A dicotomia ainda hoje existente entre a educação virtual e a presencial em breve não fará mais sentido. Serão modalidades complementares. “É aprendizagem e ponto”, num modelo que se aproxima do que atualmente chamamos de semipresencial. Nesse sentido, a partir de uma Portaria do MEC de 31 de dezembro de 2018, vigente portanto agora em 2019, em uma IES até 40% do conteúdo da carga horária de um curso presencial pode ser a distância – antes, esse limite era de 20%. Há regramentos para essa implantação, e parte das críticas que surgiram deve merecer do MEC ajustes no decurso dos próximos meses, mas devemos ter em mente que os ingressantes em nossas universidades são nativos digitais e em geral dominam bem essas novas tecnologias.
Quanto aos docentes – e este é o lado triste –, muitos bons didatas do passado, com suas aulas convencionais e bem dadas, estão perdendo o emprego por não conseguirem o mesmo êxito em plataformas e linguagens digitais. E, nesse aspecto, valho-me de outra metáfora: os professores estão sendo convidados a embarcar em ônibus de ida, sem retorno. A maioria embarca e, no caminho se capacita, se adapta, é darwinista e segue em frente; mas outros desembarcam ou são desembarcados.
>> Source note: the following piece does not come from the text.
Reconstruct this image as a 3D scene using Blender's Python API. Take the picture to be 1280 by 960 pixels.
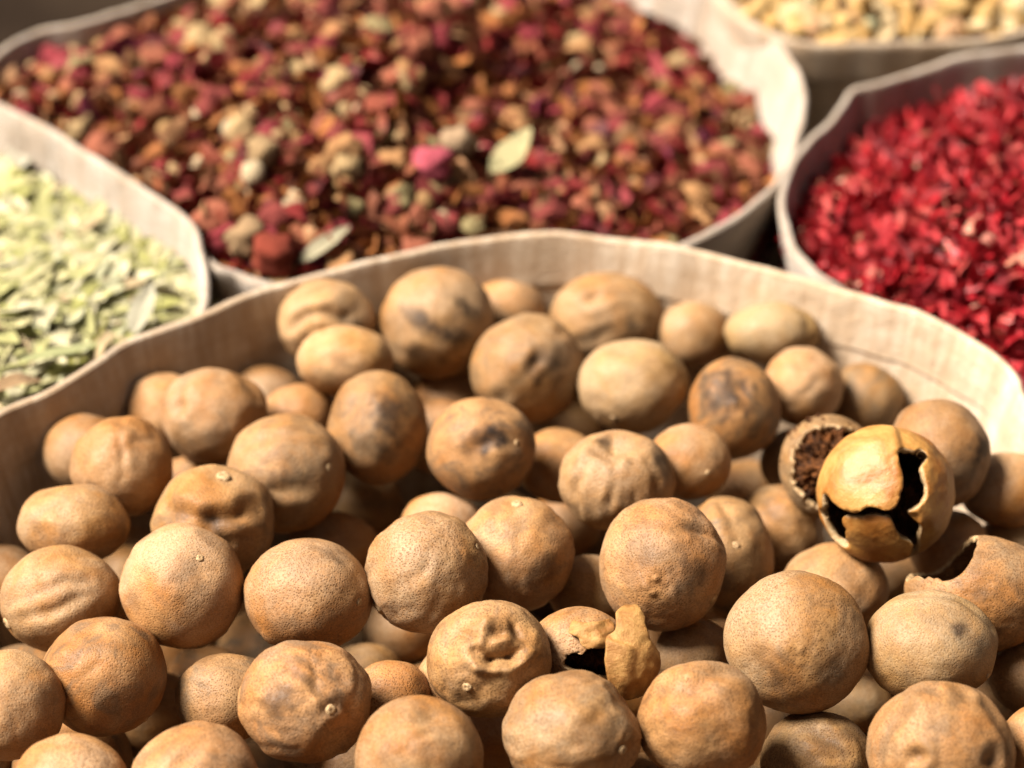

Toda disrupção é alvo de críticas, mas nesse caso elas não deveriam estar voltadas à modalidade EaD, e sim às IES que não ofertem oportunidades de boa capacitação aos seus professores e tutores, aos materiais de apoio sem boa didática ou, ainda, às tecnologias educacionais deficientes. Ademais, é um instrumento indispensável para que atinjamos a Meta 12 do Plano Nacional de Educação (PNE) – matricular 33% dos jovens de 18 a 24 anos na educação superior até 2024, pois atualmente estamos perto dos 19%.